§ EXERCISE DETAILS
Your task is to copy every line of this material exactly.

## START DATA SHOWN

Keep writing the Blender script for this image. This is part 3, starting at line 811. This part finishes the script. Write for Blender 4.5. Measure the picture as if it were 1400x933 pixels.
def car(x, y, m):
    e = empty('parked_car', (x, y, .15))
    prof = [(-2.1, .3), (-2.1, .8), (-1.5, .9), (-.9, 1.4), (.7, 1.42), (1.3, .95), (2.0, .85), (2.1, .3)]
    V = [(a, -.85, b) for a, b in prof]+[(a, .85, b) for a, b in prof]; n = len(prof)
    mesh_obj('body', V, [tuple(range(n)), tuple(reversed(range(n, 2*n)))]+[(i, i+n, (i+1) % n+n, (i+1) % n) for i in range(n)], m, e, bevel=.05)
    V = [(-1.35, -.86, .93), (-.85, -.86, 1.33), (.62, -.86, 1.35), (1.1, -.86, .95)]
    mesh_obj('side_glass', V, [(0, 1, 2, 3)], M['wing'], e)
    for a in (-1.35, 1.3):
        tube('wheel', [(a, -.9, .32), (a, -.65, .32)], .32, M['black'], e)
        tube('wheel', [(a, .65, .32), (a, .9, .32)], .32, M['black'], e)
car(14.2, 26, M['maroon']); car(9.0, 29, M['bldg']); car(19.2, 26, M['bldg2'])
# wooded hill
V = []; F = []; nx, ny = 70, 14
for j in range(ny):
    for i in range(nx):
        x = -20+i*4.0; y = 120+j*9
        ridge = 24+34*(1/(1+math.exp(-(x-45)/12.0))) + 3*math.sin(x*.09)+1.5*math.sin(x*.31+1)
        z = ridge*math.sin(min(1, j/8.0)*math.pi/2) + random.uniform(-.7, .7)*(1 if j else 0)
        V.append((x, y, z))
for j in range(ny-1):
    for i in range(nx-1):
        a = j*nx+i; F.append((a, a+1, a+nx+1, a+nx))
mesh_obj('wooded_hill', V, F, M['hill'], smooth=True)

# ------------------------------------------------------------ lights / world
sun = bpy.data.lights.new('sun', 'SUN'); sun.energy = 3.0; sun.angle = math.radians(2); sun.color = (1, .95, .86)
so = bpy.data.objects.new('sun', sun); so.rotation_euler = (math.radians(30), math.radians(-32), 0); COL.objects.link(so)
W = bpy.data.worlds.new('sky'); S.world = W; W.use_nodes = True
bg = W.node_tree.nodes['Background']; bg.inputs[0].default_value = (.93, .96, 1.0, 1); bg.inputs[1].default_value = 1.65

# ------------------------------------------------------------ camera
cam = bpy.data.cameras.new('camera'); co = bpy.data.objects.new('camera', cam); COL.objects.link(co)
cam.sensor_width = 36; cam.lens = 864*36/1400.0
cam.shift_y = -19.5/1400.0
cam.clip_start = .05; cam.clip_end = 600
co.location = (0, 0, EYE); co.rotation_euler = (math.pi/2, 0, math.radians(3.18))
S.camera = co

## END DATA SHOWN

§ FINAL ANSWER
Keep writing the Blender script for this image. This is part 3, starting at line 811. This part finishes the script. Write for Blender 4.5. Measure the picture as if it were 1400x933 pixels.
def car(x, y, m):
    e = empty('parked_car', (x, y, .15))
    prof = [(-2.1, .3), (-2.1, .8), (-1.5, .9), (-.9, 1.4), (.7, 1.42), (1.3, .95), (2.0, .85), (2.1, .3)]
    V = [(a, -.85, b) for a, b in prof]+[(a, .85, b) for a, b in prof]; n = len(prof)
    mesh_obj('body', V, [tuple(range(n)), tuple(reversed(range(n, 2*n)))]+[(i, i+n, (i+1) % n+n, (i+1) % n) for i in range(n)], m, e, bevel=.05)
    V = [(-1.35, -.86, .93), (-.85, -.86, 1.33), (.62, -.86, 1.35), (1.1, -.86, .95)]
    mesh_obj('side_glass', V, [(0, 1, 2, 3)], M['wing'], e)
    for a in (-1.35, 1.3):
        tube('wheel', [(a, -.9, .32), (a, -.65, .32)], .32, M['black'], e)
        tube('wheel', [(a, .65, .32), (a, .9, .32)], .32, M['black'], e)
car(14.2, 26, M['maroon']); car(9.0, 29, M['bldg']); car(19.2, 26, M['bldg2'])
# wooded hill
V = []; F = []; nx, ny = 70, 14
for j in range(ny):
    for i in range(nx):
        x = -20+i*4.0; y = 120+j*9
        ridge = 24+34*(1/(1+math.exp(-(x-45)/12.0))) + 3*math.sin(x*.09)+1.5*math.sin(x*.31+1)
        z = ridge*math.sin(min(1, j/8.0)*math.pi/2) + random.uniform(-.7, .7)*(1 if j else 0)
        V.append((x, y, z))
for j in range(ny-1):
    for i in range(nx-1):
        a = j*nx+i; F.append((a, a+1, a+nx+1, a+nx))
mesh_obj('wooded_hill', V, F, M['hill'], smooth=True)

# ------------------------------------------------------------ lights / world
sun = bpy.data.lights.new('sun', 'SUN'); sun.energy = 3.0; sun.angle = math.radians(2); sun.color = (1, .95, .86)
so = bpy.data.objects.new('sun', sun); so.rotation_euler = (math.radians(30), math.radians(-32), 0); COL.objects.link(so)
W = bpy.data.worlds.new('sky'); S.world = W; W.use_nodes = True
bg = W.node_tree.nodes['Background']; bg.inputs[0].default_value = (.93, .96, 1.0, 1); bg.inputs[1].default_value = 1.65

# ------------------------------------------------------------ camera
cam = bpy.data.cameras.new('camera'); co = bpy.data.objects.new('camera', cam); COL.objects.link(co)
cam.sensor_width = 36; cam.lens = 864*36/1400.0
cam.shift_y = -19.5/1400.0
cam.clip_start = .05; cam.clip_end = 600
co.location = (0, 0, EYE); co.rotation_euler = (math.pi/2, 0, math.radians(3.18))
S.camera = co